## TASK
Reproduce only the lines from the one containing "Keep writing the" through the one containing "board on the", exactly as written and with both ends included.

## MATERIAL SHOWN
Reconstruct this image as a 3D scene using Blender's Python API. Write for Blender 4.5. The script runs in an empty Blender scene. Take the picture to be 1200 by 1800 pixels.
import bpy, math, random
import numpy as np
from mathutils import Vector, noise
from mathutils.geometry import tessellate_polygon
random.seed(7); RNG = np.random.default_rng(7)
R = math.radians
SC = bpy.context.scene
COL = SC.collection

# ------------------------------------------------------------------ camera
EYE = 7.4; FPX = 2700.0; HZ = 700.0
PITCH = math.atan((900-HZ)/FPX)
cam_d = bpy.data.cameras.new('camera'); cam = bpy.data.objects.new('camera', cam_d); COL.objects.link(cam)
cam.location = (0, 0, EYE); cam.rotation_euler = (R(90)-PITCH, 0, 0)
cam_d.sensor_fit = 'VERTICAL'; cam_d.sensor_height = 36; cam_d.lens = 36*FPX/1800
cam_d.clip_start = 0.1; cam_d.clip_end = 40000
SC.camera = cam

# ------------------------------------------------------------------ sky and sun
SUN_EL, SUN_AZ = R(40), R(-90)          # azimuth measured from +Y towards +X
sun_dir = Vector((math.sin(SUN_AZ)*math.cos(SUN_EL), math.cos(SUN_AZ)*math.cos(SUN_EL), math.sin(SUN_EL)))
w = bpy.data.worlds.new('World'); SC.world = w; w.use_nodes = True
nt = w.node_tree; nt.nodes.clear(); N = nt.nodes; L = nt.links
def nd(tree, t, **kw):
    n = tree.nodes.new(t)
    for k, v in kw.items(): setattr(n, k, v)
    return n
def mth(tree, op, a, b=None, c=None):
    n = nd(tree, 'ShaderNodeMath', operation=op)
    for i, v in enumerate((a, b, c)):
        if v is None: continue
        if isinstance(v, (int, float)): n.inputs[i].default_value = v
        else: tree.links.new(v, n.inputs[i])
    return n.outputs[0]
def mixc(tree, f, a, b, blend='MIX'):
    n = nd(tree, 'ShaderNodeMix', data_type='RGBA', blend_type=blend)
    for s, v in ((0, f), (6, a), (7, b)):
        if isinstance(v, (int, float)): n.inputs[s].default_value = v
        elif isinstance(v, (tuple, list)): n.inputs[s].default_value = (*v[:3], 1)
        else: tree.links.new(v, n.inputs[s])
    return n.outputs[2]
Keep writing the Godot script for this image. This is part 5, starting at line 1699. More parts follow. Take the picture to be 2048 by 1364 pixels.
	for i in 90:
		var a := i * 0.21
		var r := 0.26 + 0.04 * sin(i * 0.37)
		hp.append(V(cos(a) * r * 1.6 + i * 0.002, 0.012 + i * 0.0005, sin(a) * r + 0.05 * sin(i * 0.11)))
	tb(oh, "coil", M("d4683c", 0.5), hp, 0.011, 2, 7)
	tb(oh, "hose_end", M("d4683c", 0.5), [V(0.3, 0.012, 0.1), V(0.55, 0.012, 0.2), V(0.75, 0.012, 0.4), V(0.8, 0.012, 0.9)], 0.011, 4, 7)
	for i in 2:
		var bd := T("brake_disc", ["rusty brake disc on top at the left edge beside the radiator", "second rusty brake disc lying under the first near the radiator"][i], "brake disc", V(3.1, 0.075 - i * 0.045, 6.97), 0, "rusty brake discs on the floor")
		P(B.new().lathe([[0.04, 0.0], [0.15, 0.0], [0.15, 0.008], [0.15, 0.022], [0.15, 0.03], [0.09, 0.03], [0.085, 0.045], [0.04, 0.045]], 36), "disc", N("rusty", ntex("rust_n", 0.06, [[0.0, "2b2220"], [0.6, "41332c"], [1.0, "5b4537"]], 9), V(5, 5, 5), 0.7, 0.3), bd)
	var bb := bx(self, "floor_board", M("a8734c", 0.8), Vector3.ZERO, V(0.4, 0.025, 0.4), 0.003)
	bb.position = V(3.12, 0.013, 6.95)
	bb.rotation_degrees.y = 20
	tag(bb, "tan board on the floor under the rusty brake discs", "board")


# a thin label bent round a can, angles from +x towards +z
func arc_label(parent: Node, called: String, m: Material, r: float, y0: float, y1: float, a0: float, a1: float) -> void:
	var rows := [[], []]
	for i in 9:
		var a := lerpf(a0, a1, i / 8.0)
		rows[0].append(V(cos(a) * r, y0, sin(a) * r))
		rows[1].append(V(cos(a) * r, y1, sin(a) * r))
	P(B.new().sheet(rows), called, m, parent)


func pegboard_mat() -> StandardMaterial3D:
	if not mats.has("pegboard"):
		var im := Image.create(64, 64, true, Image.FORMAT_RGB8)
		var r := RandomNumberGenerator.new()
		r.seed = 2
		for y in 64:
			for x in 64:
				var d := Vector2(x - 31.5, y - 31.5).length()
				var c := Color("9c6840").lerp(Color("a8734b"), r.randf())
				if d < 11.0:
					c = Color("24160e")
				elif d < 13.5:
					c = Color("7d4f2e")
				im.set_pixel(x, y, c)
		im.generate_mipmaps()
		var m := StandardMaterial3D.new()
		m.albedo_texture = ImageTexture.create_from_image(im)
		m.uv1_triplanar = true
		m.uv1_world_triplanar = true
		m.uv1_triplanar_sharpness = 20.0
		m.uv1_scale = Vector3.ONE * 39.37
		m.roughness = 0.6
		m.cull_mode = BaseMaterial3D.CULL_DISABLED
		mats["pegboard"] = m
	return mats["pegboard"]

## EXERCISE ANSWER
Keep writing the Godot script for this image. This is part 5, starting at line 1699. More parts follow. Take the picture to be 2048 by 1364 pixels.
	for i in 90:
		var a := i * 0.21
		var r := 0.26 + 0.04 * sin(i * 0.37)
		hp.append(V(cos(a) * r * 1.6 + i * 0.002, 0.012 + i * 0.0005, sin(a) * r + 0.05 * sin(i * 0.11)))
	tb(oh, "coil", M("d4683c", 0.5), hp, 0.011, 2, 7)
	tb(oh, "hose_end", M("d4683c", 0.5), [V(0.3, 0.012, 0.1), V(0.55, 0.012, 0.2), V(0.75, 0.012, 0.4), V(0.8, 0.012, 0.9)], 0.011, 4, 7)
	for i in 2:
		var bd := T("brake_disc", ["rusty brake disc on top at the left edge beside the radiator", "second rusty brake disc lying under the first near the radiator"][i], "brake disc", V(3.1, 0.075 - i * 0.045, 6.97), 0, "rusty brake discs on the floor")
		P(B.new().lathe([[0.04, 0.0], [0.15, 0.0], [0.15, 0.008], [0.15, 0.022], [0.15, 0.03], [0.09, 0.03], [0.085, 0.045], [0.04, 0.045]], 36), "disc", N("rusty", ntex("rust_n", 0.06, [[0.0, "2b2220"], [0.6, "41332c"], [1.0, "5b4537"]], 9), V(5, 5, 5), 0.7, 0.3), bd)
	var bb := bx(self, "floor_board", M("a8734c", 0.8), Vector3.ZERO, V(0.4, 0.025, 0.4), 0.003)
	bb.position = V(3.12, 0.013, 6.95)
	bb.rotation_degrees.y = 20
	tag(bb, "tan board on the floor under the rusty brake discs", "board")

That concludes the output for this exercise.